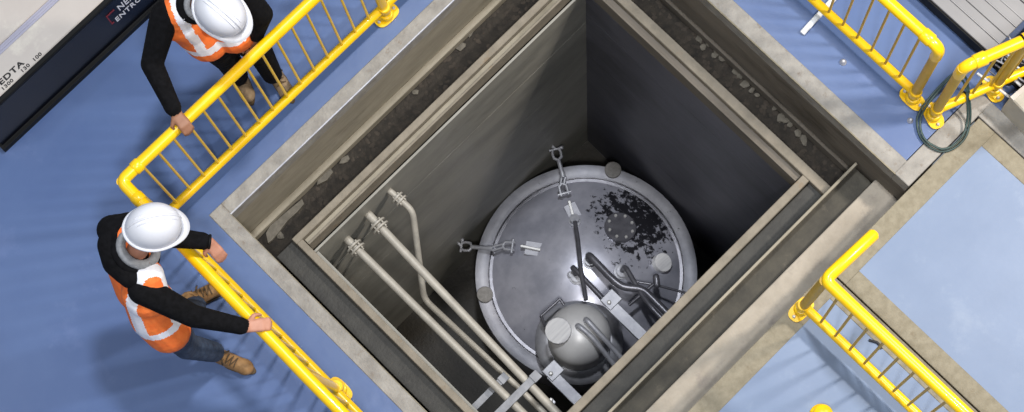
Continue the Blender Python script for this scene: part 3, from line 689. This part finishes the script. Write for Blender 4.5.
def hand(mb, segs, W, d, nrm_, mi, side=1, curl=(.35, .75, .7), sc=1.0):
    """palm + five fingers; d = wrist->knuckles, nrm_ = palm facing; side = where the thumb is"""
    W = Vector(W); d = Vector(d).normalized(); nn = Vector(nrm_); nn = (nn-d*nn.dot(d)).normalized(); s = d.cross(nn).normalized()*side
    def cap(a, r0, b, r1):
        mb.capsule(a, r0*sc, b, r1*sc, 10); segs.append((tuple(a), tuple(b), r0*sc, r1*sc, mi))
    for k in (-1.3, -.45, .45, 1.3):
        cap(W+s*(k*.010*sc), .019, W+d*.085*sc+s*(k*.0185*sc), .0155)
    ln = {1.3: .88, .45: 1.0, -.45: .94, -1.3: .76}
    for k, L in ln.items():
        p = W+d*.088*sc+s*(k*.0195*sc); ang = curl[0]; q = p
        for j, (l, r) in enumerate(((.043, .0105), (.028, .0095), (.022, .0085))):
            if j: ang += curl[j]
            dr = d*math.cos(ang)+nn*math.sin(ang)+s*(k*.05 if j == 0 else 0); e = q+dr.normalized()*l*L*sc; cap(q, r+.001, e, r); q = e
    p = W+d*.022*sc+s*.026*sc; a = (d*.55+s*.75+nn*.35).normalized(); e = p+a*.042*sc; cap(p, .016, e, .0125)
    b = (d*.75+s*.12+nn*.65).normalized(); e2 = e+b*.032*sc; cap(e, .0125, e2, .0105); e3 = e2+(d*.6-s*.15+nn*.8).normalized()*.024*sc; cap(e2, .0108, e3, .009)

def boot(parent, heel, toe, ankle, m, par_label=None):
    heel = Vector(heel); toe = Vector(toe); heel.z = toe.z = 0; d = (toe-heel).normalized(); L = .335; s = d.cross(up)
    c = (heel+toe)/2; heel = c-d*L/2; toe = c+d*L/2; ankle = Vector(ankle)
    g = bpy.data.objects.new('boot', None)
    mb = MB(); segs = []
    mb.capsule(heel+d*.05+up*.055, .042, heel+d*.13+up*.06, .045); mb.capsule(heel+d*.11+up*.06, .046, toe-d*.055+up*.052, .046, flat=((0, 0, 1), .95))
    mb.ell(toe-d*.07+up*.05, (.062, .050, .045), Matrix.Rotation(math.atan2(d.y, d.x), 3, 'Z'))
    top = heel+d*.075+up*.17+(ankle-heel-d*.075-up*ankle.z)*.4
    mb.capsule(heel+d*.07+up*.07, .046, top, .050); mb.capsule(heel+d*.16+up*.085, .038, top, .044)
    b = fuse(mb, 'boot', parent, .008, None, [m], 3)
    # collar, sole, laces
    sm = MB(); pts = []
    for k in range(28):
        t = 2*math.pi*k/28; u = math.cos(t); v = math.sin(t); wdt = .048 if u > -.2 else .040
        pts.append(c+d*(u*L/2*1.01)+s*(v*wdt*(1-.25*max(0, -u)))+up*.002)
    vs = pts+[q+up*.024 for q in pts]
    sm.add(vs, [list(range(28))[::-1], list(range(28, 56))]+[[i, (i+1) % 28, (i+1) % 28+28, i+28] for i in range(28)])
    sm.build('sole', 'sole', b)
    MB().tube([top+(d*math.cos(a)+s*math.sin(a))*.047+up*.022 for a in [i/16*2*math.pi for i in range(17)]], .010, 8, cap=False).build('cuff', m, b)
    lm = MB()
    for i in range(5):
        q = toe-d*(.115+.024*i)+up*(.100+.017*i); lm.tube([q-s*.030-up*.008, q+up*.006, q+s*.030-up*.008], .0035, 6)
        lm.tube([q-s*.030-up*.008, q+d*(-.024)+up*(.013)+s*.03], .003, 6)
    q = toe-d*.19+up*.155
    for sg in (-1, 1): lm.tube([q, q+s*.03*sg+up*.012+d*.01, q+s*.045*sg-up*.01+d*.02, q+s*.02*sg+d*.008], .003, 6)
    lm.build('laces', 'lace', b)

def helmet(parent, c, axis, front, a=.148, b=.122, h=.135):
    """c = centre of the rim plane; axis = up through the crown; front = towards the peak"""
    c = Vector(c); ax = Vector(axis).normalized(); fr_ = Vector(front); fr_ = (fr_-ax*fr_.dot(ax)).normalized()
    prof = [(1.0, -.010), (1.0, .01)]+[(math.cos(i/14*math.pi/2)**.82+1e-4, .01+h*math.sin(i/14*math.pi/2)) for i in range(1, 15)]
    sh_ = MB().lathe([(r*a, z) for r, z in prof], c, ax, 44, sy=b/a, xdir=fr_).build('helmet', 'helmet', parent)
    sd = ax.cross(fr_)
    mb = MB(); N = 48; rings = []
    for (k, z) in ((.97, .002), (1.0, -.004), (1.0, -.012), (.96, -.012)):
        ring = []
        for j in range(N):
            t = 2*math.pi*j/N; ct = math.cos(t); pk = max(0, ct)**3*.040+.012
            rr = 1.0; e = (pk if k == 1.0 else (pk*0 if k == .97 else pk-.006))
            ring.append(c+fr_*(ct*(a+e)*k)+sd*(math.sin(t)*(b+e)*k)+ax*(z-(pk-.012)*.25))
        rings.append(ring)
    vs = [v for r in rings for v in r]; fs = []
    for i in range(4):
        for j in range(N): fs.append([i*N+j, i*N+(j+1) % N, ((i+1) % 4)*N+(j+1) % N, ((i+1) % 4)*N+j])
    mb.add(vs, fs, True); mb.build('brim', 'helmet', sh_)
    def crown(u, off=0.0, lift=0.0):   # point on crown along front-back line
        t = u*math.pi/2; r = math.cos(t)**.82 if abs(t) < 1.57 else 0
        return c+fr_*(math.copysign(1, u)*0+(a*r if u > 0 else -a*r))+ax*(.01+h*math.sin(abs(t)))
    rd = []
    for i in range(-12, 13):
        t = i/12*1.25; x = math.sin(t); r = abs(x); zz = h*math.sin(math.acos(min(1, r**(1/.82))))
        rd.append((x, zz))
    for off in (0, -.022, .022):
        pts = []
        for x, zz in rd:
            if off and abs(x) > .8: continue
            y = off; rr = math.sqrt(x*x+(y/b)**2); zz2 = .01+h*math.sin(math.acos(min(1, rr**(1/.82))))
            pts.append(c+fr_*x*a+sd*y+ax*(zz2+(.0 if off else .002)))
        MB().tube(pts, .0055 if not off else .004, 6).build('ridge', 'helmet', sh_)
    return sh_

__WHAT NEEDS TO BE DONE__
Return exactly what appears from the opening line of the material through the line with "b = (d*.75+s*.12+nn*.65).normalized();", apart from the pictures.

__COMPLETE RESPONSE__
Continue the Blender Python script for this scene: part 3, from line 689. This part finishes the script. Write for Blender 4.5.
def hand(mb, segs, W, d, nrm_, mi, side=1, curl=(.35, .75, .7), sc=1.0):
    """palm + five fingers; d = wrist->knuckles, nrm_ = palm facing; side = where the thumb is"""
    W = Vector(W); d = Vector(d).normalized(); nn = Vector(nrm_); nn = (nn-d*nn.dot(d)).normalized(); s = d.cross(nn).normalized()*side
    def cap(a, r0, b, r1):
        mb.capsule(a, r0*sc, b, r1*sc, 10); segs.append((tuple(a), tuple(b), r0*sc, r1*sc, mi))
    for k in (-1.3, -.45, .45, 1.3):
        cap(W+s*(k*.010*sc), .019, W+d*.085*sc+s*(k*.0185*sc), .0155)
    ln = {1.3: .88, .45: 1.0, -.45: .94, -1.3: .76}
    for k, L in ln.items():
        p = W+d*.088*sc+s*(k*.0195*sc); ang = curl[0]; q = p
        for j, (l, r) in enumerate(((.043, .0105), (.028, .0095), (.022, .0085))):
            if j: ang += curl[j]
            dr = d*math.cos(ang)+nn*math.sin(ang)+s*(k*.05 if j == 0 else 0); e = q+dr.normalized()*l*L*sc; cap(q, r+.001, e, r); q = e
    p = W+d*.022*sc+s*.026*sc; a = (d*.55+s*.75+nn*.35).normalized(); e = p+a*.042*sc; cap(p, .016, e, .0125)
    b = (d*.75+s*.12+nn*.65).normalized(); e2 = e+b*.032*sc; cap(e, .0125, e2, .0105); e3 = e2+(d*.6-s*.15+nn*.8).normalized()*.024*sc; cap(e2, .0108, e3, .009)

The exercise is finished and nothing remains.